O que eu quero com tudo isso é lembrar de que muito mais importante do que "manter os pensamentos positivos para, enfim, encontrar o sucesso" é lembrar que o sucesso é muito mais fácil para uns do que para outros, de acordo com classe social, etnia, gênero, sexualidade etc, lembrar que mais importante do que conseguir um sucesso (geralmente atrelado com dinheiro) é fazer algo de bom com isso, algo que facilite o caminho para os que vierem depois, é usar o sucesso para diminuir um pouco as injustiças do mundo, sabendo que nós também não somos super-heróis, não dá para, individualmente, vencer um sistema estrutural, mas dá para não ignorá-lo, não fingir que inexiste porque "eu só lido com o astral".

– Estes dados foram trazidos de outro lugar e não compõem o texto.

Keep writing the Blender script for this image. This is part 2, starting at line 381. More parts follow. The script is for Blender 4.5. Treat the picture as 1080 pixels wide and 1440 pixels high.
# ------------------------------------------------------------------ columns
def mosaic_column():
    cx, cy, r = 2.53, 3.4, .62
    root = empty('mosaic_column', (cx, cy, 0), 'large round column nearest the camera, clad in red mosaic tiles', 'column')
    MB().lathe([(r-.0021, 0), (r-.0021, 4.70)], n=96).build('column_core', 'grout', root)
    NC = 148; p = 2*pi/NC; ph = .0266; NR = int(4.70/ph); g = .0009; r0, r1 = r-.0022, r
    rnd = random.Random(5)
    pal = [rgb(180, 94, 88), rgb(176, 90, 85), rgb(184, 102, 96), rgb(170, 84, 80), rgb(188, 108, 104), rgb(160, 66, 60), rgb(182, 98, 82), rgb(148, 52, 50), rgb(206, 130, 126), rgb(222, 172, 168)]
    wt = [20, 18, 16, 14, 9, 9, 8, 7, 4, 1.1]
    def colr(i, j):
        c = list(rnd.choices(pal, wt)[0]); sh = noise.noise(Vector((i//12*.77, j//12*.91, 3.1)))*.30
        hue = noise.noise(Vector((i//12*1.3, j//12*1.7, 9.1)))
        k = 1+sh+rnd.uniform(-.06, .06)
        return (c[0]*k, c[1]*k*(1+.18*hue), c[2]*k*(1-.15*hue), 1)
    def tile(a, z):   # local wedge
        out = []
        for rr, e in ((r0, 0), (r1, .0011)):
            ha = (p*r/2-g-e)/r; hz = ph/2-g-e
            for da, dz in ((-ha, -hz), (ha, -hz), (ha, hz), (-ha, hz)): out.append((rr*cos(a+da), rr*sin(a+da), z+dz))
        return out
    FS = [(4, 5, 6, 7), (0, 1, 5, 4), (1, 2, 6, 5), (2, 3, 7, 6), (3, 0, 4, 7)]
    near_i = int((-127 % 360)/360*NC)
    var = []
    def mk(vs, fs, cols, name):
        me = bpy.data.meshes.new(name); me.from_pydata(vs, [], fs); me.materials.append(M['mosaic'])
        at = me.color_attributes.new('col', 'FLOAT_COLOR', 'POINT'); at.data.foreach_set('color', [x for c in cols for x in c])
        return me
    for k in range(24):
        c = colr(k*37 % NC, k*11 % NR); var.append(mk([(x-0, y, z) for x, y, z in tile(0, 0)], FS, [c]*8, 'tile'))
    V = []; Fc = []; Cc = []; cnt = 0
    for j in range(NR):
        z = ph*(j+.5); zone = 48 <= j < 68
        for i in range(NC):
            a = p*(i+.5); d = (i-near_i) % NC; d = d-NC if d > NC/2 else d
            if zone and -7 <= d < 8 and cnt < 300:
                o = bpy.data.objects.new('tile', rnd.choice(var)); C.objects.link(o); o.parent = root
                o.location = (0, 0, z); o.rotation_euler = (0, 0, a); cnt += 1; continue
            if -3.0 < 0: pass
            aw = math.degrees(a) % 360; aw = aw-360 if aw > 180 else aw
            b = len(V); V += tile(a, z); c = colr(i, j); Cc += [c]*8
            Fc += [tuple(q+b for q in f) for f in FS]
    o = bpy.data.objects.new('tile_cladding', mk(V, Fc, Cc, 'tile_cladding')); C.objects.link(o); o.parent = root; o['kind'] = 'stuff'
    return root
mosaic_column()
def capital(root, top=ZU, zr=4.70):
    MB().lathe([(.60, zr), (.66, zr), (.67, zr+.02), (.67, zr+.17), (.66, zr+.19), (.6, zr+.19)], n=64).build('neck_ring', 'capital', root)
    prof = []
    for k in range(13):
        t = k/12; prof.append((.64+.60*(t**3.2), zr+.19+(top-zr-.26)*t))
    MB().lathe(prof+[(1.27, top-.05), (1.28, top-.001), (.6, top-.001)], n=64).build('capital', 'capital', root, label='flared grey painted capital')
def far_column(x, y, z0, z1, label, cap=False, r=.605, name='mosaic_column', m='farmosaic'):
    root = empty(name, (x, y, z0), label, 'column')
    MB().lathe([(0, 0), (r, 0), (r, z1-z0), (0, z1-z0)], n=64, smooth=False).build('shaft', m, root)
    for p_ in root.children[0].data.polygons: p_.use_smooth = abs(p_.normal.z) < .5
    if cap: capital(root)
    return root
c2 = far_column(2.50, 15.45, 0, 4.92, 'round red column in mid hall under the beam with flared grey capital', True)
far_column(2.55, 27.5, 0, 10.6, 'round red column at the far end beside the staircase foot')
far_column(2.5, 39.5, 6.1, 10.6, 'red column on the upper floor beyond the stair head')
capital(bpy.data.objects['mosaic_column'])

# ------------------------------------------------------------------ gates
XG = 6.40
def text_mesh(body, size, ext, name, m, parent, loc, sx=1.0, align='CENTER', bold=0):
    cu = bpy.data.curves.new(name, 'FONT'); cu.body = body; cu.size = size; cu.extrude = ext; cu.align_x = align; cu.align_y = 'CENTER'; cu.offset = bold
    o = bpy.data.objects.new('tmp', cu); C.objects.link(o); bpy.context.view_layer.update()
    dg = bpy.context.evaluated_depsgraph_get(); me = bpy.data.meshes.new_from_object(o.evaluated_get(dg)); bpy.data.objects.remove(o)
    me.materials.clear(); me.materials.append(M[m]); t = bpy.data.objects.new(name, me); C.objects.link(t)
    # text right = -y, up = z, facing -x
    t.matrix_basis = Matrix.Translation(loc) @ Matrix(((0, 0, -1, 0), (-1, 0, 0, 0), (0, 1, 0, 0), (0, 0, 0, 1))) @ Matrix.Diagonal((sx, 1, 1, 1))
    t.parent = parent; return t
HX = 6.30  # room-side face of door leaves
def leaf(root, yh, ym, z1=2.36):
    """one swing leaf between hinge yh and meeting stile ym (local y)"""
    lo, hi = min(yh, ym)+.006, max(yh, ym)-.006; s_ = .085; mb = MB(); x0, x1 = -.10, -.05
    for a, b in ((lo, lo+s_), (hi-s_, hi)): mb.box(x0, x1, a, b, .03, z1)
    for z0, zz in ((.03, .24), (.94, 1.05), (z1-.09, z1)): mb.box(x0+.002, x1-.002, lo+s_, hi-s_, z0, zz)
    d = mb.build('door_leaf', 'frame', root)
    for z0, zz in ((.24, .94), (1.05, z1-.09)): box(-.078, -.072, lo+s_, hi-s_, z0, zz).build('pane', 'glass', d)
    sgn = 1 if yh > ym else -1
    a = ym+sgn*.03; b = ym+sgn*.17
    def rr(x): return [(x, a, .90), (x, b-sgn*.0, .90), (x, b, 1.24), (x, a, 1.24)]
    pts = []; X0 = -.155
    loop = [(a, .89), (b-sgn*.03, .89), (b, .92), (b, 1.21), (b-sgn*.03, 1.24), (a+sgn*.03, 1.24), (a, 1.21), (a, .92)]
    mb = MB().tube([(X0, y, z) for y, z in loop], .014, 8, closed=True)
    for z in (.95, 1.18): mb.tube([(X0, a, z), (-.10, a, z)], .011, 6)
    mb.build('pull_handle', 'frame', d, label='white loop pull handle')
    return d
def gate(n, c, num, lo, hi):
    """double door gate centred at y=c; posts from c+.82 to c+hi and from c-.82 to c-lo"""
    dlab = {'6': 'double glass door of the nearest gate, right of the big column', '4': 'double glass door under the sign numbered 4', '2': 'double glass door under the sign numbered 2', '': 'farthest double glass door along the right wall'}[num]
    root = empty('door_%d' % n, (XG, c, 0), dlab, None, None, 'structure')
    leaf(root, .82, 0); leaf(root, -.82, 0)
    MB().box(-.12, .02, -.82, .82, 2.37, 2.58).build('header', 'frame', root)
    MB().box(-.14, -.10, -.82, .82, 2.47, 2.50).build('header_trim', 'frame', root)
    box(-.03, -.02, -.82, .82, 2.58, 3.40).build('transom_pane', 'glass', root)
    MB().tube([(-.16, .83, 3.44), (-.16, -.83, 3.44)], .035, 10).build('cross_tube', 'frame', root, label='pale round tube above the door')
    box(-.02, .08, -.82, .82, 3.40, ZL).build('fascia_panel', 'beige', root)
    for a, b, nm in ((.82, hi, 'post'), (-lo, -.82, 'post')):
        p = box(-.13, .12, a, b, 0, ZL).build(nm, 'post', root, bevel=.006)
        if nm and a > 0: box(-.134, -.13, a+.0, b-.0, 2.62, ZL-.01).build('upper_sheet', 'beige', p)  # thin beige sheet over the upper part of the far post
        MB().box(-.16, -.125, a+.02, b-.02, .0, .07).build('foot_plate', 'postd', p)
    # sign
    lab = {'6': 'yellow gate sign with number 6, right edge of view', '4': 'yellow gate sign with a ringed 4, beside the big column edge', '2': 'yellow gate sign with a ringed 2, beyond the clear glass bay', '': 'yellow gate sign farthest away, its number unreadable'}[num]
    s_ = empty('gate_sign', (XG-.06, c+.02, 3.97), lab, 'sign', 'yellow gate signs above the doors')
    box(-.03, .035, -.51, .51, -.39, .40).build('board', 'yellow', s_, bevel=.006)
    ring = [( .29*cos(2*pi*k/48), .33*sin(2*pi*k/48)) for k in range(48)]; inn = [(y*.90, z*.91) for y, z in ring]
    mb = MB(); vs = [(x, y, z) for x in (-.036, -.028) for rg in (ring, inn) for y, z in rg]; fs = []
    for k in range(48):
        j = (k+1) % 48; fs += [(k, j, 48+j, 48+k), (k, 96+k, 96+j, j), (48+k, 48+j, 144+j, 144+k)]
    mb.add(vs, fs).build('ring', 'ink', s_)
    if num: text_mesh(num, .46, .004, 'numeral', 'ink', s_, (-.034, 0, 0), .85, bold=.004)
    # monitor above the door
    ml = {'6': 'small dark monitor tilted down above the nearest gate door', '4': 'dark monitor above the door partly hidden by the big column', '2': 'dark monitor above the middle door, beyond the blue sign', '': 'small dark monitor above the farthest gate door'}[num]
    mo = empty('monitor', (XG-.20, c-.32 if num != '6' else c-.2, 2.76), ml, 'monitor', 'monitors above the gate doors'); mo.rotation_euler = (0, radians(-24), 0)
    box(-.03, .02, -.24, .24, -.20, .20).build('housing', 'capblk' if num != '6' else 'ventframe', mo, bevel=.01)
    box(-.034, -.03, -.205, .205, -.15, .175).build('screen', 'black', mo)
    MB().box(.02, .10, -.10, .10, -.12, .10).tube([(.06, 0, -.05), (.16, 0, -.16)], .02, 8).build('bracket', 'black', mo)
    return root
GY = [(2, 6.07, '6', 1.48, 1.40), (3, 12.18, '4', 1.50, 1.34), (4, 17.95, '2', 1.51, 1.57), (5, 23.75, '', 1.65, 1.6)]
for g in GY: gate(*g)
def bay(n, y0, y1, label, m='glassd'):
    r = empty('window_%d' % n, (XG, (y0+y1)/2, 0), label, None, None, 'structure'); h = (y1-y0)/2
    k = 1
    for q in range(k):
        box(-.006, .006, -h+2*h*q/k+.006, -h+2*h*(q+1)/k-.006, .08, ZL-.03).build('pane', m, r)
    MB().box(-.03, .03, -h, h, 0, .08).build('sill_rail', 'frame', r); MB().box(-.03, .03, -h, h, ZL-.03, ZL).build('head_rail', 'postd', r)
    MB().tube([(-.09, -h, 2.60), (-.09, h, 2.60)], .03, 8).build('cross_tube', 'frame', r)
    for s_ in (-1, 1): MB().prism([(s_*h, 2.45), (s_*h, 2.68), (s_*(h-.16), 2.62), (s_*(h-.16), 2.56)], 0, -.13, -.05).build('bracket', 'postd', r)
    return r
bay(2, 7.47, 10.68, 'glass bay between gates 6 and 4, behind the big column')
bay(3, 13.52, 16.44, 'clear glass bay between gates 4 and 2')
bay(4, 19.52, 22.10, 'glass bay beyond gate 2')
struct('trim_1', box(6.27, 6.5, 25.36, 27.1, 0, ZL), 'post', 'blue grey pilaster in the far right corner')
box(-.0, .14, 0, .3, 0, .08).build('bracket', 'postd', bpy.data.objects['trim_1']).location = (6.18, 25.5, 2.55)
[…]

No âmbito pessoal cada um lida com o que quiser, não tô aqui para decidir por ninguém, só que se você se coloca em uma posição de "autoridade espiritual" (francamente, isso é ridículo), é contraditório que não fale de direitos humanos, de direito à moradia, alimentação saudável, dignidade de vida, isso não é política, isso é espiritualidade! É reconhecer que toda pessoa no planeta deveria ter o básico para uma vida digna, é reconhecer que isso não acontece. Podemos falar disso com o olhar sereno e o tom de voz complacente, se vocês preferem, mas que não deixe de ser falado, que essas questões não percam sua importância para dar lugar ao "sua vida está ruim porque você não está mentalizando direito". Aproveitem essa credibilidade aí, meu povo!